— Start of Input material —
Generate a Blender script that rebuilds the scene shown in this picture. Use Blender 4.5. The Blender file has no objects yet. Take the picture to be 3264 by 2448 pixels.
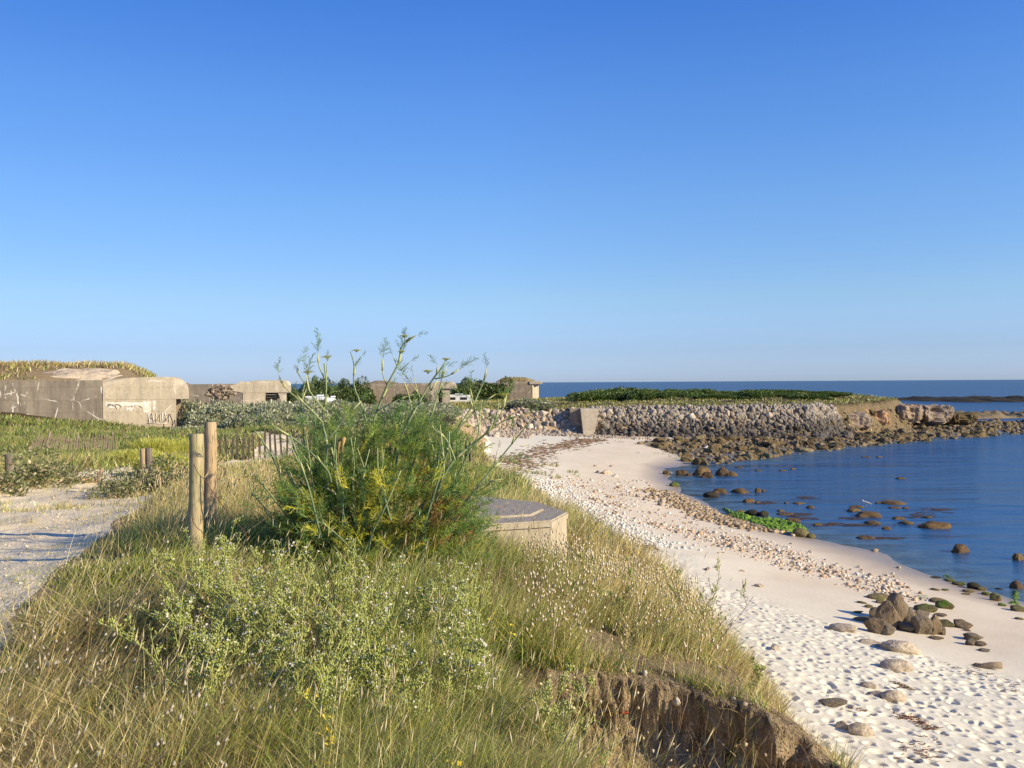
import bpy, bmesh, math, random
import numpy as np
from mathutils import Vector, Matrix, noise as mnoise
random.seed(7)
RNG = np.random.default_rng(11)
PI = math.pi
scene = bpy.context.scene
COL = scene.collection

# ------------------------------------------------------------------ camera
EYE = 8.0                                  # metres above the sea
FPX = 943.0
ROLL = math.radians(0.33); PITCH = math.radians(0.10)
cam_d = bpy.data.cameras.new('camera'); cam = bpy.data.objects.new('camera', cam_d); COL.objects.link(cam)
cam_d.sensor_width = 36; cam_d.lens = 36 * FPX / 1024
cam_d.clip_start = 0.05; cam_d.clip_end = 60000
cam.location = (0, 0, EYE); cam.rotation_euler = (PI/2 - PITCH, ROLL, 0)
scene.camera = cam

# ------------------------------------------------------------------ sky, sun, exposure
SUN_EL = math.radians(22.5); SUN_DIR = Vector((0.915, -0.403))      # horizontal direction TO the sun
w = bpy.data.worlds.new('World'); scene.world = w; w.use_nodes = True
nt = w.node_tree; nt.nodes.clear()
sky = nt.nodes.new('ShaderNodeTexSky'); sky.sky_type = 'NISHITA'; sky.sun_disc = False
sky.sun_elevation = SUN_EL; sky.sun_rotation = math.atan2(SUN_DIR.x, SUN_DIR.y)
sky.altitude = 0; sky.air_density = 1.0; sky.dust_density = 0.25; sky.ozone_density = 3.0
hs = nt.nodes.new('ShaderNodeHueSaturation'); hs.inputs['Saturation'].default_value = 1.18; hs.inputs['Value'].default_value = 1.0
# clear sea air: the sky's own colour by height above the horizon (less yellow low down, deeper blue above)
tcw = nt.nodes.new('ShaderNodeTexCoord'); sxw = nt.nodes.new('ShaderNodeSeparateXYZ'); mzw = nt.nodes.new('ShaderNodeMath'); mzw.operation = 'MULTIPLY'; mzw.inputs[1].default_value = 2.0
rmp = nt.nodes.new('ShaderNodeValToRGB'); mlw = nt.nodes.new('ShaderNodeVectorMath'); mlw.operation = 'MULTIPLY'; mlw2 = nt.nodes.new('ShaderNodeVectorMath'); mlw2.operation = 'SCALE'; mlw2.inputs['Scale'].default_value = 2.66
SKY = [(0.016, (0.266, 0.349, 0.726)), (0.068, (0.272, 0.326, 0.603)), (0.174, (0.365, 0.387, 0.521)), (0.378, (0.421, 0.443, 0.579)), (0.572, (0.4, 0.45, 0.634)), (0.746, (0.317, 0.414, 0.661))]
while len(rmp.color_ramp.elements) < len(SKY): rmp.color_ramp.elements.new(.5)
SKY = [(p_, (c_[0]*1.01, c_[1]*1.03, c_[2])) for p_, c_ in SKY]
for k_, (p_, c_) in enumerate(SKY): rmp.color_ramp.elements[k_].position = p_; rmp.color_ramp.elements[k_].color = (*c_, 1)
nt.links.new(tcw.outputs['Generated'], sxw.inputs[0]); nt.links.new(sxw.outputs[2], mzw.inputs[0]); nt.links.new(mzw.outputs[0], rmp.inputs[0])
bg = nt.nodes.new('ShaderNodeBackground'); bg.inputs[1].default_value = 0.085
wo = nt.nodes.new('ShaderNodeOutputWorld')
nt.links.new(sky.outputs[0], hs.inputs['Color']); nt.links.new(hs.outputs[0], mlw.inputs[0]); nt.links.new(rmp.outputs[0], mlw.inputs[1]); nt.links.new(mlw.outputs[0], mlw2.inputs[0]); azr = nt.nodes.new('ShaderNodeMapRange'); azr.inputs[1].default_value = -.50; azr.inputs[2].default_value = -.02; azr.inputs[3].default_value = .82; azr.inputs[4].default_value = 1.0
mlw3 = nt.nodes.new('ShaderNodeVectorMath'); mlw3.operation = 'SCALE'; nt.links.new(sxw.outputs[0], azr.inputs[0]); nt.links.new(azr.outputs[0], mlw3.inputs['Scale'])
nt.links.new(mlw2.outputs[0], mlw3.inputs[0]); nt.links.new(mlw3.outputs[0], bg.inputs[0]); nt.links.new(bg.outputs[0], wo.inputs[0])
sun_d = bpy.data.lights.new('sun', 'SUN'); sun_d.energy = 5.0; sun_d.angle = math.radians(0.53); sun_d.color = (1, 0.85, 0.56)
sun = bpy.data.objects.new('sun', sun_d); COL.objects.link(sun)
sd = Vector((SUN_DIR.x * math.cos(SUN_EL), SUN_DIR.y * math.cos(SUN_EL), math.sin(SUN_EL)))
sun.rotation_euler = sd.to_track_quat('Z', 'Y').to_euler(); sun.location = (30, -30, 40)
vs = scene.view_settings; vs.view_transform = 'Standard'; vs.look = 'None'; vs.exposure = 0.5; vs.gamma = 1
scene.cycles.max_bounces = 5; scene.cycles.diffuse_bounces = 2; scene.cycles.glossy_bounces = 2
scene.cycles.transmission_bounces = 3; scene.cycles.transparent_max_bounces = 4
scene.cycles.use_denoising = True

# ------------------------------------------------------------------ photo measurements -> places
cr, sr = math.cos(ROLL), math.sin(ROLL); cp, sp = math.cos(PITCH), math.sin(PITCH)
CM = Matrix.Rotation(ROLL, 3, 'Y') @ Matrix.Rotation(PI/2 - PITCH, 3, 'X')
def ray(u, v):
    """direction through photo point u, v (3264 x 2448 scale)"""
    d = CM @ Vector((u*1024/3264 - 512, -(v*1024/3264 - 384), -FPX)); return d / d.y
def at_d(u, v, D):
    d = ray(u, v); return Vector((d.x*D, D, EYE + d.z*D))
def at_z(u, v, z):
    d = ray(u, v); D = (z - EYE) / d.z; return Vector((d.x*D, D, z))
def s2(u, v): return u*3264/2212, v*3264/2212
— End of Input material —
— Start of Input material —
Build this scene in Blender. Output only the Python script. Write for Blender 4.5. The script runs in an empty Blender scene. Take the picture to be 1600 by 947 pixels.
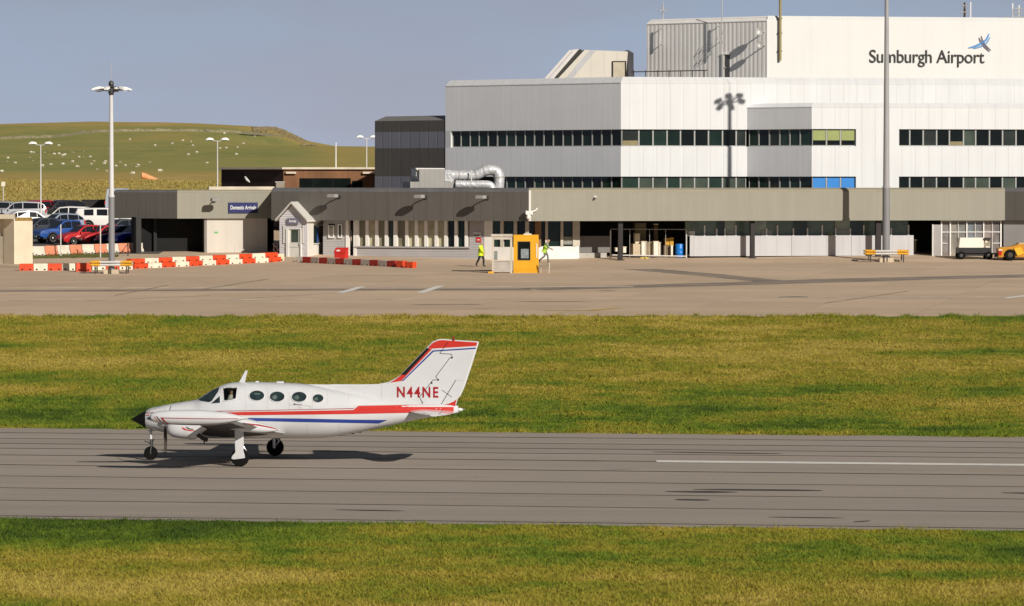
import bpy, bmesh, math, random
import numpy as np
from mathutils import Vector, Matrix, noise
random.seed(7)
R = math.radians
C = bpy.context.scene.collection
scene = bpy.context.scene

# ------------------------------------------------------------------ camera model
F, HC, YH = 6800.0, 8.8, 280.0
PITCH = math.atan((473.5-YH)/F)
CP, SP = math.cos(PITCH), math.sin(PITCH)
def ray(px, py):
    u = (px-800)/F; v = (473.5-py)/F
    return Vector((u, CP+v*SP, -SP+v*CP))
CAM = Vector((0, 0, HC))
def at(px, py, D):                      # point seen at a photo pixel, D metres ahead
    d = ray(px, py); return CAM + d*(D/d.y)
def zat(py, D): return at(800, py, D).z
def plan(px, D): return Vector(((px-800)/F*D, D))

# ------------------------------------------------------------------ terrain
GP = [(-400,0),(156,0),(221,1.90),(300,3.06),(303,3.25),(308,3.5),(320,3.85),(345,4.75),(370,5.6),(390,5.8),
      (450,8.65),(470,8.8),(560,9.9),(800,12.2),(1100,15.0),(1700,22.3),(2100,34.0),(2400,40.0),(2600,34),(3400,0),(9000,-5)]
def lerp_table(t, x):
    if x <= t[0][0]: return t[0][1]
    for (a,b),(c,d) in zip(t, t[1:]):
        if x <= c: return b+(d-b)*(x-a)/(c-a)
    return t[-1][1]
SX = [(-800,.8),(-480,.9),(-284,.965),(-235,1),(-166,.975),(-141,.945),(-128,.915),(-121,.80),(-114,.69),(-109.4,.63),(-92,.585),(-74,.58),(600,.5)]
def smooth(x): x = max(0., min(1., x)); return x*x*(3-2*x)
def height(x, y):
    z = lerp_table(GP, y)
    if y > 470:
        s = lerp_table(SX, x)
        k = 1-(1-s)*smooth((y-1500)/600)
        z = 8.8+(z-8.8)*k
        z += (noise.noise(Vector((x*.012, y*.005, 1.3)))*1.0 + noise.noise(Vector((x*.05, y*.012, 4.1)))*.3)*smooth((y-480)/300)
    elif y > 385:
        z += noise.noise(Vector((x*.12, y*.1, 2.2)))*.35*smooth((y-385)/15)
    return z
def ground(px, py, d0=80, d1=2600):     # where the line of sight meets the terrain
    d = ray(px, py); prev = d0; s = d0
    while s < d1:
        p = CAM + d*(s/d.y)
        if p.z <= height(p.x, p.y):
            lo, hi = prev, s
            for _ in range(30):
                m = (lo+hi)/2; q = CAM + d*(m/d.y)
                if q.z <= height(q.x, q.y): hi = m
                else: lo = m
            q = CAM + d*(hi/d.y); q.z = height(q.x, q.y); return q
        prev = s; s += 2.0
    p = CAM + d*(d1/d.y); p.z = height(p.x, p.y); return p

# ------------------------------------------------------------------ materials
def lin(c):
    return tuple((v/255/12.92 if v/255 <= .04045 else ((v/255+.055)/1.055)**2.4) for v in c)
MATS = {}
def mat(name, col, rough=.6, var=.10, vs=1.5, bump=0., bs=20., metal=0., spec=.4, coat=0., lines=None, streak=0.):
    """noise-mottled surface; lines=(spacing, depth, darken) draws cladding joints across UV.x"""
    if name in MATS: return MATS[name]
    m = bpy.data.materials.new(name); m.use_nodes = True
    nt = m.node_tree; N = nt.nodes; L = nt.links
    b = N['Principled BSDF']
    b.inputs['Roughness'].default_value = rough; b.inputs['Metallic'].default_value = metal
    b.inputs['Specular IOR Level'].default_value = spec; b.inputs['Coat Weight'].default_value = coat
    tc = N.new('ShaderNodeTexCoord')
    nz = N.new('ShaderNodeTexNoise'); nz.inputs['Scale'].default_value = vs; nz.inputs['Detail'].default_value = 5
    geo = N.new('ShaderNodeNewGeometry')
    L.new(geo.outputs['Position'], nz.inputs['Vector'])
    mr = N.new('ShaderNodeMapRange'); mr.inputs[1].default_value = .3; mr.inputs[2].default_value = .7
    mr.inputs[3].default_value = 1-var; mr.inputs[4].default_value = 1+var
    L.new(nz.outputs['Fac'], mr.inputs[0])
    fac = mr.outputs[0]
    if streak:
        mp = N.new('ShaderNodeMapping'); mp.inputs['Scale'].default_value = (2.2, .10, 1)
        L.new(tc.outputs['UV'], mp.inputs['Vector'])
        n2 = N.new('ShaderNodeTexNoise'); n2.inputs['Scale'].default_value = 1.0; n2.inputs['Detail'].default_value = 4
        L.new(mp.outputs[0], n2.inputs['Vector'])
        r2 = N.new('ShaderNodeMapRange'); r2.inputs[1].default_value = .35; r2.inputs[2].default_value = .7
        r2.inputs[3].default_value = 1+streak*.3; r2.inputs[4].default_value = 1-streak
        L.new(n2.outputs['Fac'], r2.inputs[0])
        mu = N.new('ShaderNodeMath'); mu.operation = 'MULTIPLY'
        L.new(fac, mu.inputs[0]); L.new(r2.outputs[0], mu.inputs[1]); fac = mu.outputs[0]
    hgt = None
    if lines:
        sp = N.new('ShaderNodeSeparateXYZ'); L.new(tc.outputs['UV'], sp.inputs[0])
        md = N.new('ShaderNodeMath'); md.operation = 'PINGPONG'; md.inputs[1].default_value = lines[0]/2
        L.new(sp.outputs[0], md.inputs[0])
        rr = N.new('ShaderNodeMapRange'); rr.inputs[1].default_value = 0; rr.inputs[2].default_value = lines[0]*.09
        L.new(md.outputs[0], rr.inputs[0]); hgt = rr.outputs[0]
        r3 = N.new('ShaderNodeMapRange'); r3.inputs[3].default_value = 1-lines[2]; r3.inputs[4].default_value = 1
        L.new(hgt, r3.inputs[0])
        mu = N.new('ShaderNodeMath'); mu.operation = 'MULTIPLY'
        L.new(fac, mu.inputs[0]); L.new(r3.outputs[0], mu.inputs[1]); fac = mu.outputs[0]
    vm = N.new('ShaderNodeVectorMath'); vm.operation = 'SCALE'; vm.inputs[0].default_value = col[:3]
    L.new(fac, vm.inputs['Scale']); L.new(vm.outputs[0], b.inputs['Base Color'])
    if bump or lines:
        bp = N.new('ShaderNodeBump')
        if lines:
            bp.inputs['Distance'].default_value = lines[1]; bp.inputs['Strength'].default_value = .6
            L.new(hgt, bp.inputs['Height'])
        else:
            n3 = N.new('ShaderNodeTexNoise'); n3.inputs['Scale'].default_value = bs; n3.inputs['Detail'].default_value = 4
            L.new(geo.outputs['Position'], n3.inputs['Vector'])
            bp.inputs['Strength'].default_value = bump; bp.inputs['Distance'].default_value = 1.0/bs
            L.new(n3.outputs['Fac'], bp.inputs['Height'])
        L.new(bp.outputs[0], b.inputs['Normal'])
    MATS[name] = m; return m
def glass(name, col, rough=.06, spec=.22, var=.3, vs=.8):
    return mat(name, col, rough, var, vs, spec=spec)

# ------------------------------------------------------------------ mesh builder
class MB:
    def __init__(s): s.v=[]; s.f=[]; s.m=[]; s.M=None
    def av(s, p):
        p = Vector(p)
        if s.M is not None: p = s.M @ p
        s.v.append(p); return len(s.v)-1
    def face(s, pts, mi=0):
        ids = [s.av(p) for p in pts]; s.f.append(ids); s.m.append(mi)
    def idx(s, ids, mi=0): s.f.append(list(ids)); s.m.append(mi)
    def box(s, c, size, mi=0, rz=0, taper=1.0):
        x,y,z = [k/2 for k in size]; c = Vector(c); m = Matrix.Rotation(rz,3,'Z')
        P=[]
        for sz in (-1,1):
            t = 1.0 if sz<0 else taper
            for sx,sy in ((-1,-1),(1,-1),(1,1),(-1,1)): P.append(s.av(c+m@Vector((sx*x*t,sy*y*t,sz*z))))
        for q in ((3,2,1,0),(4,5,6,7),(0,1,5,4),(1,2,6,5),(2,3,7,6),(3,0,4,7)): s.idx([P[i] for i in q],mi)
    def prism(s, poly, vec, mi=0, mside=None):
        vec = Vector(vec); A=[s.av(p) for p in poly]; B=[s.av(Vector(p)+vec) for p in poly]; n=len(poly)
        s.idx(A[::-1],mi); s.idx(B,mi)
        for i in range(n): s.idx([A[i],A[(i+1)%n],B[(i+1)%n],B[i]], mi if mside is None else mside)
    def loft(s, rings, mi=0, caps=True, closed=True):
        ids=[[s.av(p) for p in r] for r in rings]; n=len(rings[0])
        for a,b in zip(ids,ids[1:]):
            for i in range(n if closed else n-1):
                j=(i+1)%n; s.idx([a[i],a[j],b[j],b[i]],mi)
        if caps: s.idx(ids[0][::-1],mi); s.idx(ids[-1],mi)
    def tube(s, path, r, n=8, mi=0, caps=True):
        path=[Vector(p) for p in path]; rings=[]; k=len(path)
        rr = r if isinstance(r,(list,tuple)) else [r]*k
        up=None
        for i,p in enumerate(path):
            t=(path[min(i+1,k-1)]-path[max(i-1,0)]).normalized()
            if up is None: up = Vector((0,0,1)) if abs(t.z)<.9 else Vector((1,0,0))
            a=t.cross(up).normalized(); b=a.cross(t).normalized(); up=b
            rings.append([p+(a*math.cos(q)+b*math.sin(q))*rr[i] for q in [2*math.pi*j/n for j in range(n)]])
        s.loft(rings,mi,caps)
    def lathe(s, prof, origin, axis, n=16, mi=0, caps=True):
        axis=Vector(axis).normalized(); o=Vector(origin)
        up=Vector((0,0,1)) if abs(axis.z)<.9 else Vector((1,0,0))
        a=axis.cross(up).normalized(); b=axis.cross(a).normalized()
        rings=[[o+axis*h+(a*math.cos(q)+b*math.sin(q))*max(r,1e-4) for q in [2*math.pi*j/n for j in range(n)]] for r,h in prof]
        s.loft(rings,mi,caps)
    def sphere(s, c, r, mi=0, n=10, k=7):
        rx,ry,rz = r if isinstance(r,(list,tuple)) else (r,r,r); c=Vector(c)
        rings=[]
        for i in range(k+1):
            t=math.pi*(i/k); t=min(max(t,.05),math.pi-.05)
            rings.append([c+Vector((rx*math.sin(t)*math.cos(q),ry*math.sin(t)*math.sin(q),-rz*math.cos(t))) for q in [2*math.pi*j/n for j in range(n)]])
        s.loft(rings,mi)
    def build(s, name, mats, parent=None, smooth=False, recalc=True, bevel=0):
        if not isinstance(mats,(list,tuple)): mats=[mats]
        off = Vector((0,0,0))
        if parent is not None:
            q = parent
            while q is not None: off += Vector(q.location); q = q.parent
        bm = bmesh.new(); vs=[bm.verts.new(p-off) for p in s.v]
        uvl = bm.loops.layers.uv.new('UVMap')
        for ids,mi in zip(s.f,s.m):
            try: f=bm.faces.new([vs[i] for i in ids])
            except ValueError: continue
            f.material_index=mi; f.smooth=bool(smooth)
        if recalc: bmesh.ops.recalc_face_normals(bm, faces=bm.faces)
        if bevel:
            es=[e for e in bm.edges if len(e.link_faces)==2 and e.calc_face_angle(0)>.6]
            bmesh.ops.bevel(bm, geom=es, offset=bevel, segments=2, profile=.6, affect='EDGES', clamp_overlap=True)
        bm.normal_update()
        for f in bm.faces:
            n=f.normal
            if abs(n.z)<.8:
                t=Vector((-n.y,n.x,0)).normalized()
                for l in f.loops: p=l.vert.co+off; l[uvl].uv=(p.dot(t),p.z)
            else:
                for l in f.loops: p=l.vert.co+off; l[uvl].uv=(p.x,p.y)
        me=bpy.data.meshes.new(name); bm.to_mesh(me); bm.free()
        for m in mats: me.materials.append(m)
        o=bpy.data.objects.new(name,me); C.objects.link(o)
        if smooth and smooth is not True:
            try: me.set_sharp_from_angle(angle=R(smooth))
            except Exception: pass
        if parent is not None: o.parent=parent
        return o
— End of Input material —
— Start of Input material —
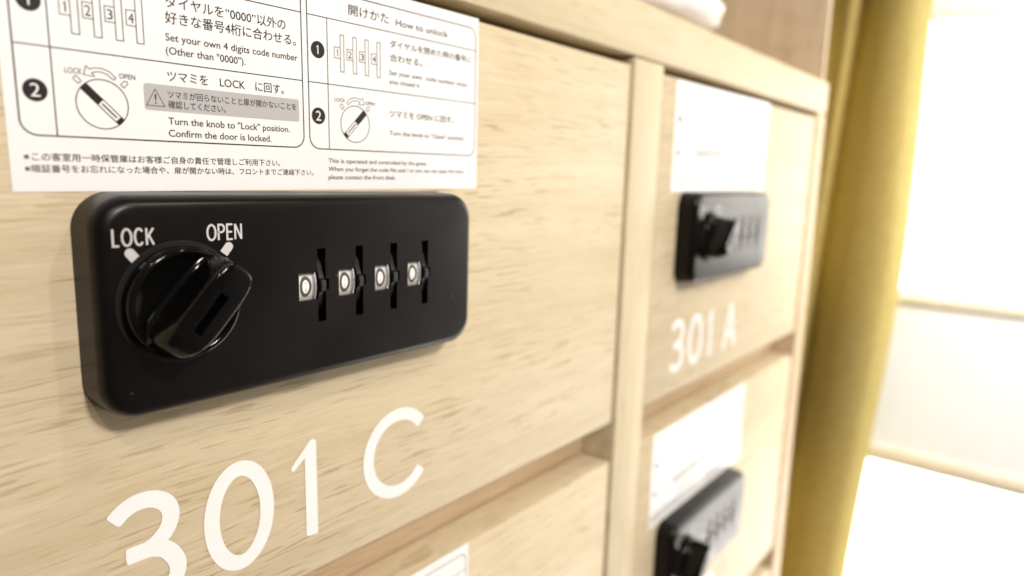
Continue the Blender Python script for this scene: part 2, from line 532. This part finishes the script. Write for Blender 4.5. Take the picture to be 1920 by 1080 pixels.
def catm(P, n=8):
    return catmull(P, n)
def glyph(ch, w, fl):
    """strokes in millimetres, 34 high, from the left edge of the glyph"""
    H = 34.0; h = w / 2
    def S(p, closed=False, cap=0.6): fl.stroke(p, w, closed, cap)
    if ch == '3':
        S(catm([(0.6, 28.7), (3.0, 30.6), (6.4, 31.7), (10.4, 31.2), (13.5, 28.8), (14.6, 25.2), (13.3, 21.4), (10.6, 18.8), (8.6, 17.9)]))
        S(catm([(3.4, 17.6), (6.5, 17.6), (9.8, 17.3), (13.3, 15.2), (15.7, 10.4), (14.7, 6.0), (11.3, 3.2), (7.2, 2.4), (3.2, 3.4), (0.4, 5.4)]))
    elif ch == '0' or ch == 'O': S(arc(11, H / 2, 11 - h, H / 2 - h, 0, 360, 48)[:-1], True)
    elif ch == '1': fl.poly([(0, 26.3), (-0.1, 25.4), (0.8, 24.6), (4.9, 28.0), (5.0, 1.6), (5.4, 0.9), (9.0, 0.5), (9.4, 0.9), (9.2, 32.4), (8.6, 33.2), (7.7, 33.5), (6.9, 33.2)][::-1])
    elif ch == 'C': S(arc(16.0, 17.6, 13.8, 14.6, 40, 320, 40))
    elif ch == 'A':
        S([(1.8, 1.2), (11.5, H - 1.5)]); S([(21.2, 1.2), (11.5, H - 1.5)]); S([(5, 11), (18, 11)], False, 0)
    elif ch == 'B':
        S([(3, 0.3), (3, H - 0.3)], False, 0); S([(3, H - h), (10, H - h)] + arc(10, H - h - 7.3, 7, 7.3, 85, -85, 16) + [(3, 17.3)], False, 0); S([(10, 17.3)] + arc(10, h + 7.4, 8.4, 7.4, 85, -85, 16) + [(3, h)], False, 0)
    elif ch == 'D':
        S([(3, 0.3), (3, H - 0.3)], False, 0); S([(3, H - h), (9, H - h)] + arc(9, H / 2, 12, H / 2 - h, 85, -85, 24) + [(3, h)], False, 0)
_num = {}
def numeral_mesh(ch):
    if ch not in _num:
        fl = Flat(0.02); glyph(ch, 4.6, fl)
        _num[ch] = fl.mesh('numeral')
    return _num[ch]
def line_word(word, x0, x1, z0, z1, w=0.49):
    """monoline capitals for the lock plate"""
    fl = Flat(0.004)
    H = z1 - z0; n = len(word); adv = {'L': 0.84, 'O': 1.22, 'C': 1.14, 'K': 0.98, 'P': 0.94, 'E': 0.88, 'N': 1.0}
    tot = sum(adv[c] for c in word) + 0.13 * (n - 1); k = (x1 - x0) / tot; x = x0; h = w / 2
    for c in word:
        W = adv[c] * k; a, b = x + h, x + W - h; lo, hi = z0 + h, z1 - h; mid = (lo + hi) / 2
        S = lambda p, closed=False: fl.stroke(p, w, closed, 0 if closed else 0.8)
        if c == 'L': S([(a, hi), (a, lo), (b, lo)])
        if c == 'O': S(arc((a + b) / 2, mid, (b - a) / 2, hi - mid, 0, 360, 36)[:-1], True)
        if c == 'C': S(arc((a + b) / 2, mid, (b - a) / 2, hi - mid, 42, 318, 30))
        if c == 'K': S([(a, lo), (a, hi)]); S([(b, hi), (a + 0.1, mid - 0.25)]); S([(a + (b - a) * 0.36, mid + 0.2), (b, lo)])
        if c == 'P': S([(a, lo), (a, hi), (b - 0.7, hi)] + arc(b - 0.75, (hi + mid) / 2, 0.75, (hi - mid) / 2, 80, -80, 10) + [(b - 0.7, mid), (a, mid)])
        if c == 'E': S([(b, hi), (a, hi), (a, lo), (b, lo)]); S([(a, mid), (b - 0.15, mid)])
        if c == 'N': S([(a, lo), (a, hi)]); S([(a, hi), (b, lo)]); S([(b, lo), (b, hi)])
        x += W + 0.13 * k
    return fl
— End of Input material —
• Exercise instructions: Report each line in the preceding entries that holds the string "Write".

• Final answer:
Build this scene in Blender. Output only the Python script. Write for Blender 4.5. The script runs in an empty Blender scene. Take the picture to be 1600 by 947 pixels.
Continue the Blender Python script for this scene: part 2, from line 532. This part finishes the script. Write for Blender 4.5. Take the picture to be 1920 by 1080 pixels.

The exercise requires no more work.